Plug the donut probe into the thermocouple instrument, turn it on, and set the temperature reading to Fahrenheit or Celcius. Next, place the donut (white disc) with crosshairs facing down directly on the wet ink, and press the crosshairs into the ink film. Pressing the crosshairs into the ink enables you to read the temperature of the ink film, not just the surface. Let the printed garment and donut pass through the dryer while holding the thermocouple instrument and monitor the temperature. If you receive an error on the thermocouple screen at any point during testing, make sure the metal crosshairs are touching in the middle. If the wires are loose, tighten them using the two screws on the side until the wires are making contact in the middle. For plastisol ink, you want to reach the target temperature and remain at or above that temperature for 5–7 seconds. Think of the curing process as baking the ink; a large circle of thick ink will begin to cure on the outside edges first and work towards the middle and top to bottom.

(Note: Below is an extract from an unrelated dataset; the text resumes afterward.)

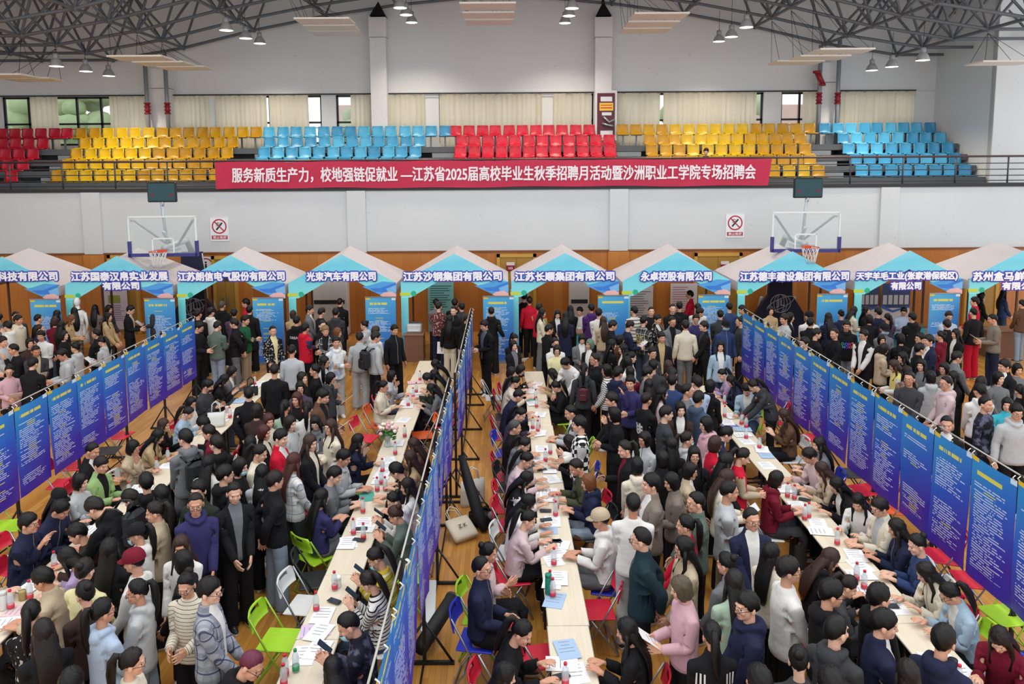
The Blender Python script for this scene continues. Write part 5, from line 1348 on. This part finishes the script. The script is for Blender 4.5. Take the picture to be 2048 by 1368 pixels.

Temperature Probe on wet ink

Shirt with Donut Probe entering Dryer

Thermocoupler reading

If your thermocouple reading is lower than the target ink temperature, you can increase the dryer temperature or slow down the belt to give the ink more time to reach the target temperature. Continue running the test until the ink film reaches the target temperature for 5–7 seconds. Be sure to use a new print for each test so the crosshairs can be placed onto wet ink each time. Once you have the settings dialed in, you can run this same test on 100% polyester, fleece, blends, nylon, or any other fabrics or inks you print often. Polyester and poly/cotton blends contain less moisture than 100% cotton and will heat up much faster in the dryer, allowing you to lower the temperature. Document all the results and post the setting on or near the dryer for daily reference.

Control Display of ROQ printing press

Testing Internal Dryer Temperature

Now that we have the ideal settings for curing the ink, we can check the consistency of the drying chamber by testing the ambient temperature. This procedure is not recommended for an infra-red dryer as they do not heat the air.

Plug the donut probe into the thermocouple instrument, turn it on, and set the temperature reading to Fahrenheit or Celcius. Next, place the donut (white disc) on the dryer belt (infeed) with the metal crosshair wires up; face down will read the belt temperature. Allow the probe to pass through the dryer while holding the thermocouple instrument and record the temperatures in 5-second intervals. This should be done on the left, right, and center of the conveyor belt to determine if the dryer is heating consistently. Document the results and save them for future reference. This test can be performed as a daily maintenance procedure to ensure the dryer is functionally properly and heating consistently.